The order, issued under the provisions of the Central Goods and Services Tax Act, 2017, relates to an alleged incorrect classification of certain services under the category of restaurant services. According to the tax authorities, this classification resulted in a short payment of goods and services tax for the period between the financial years 2019-20 and 2021-22.
The demand includes Rs 47.5 crore in GST along with an equal amount as penalty, in addition to applicable interest. The order was received by the company on March 13, 2026.
In a regulatory filing to the BSE Limited and the National Stock Exchange of India Limited, the company said it disagrees with the order and believes its arguments were not adequately considered.
The company is preparing to challenge the decision and plans to file an appeal.
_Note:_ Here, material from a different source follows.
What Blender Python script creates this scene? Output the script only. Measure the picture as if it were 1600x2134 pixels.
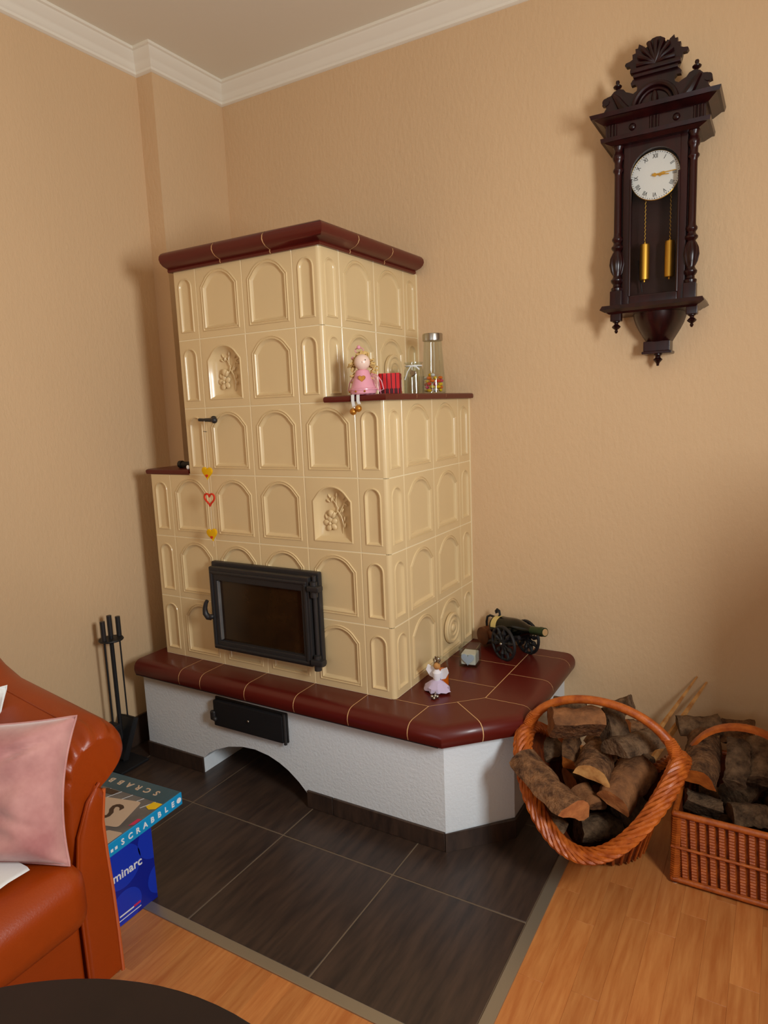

It added that once the redressal process is complete, the demand is likely to be dropped.
Despite the sizeable figure attached to the notice, the company said it does not expect any material impact on its financials, operations or other activities.
The disclosure was signed by Suman Hegde, EVP and chief financial officer, who confirmed that the company received the order at 19:06 IST on March 13 and has already initiated steps to contest it.
The development places the quick service restaurant major in the middle of a tax debate that could hinge on how certain restaurant-linked services are classified under GST rules. For now, the company appears ready to take the matter from the tax office to the appeals desk.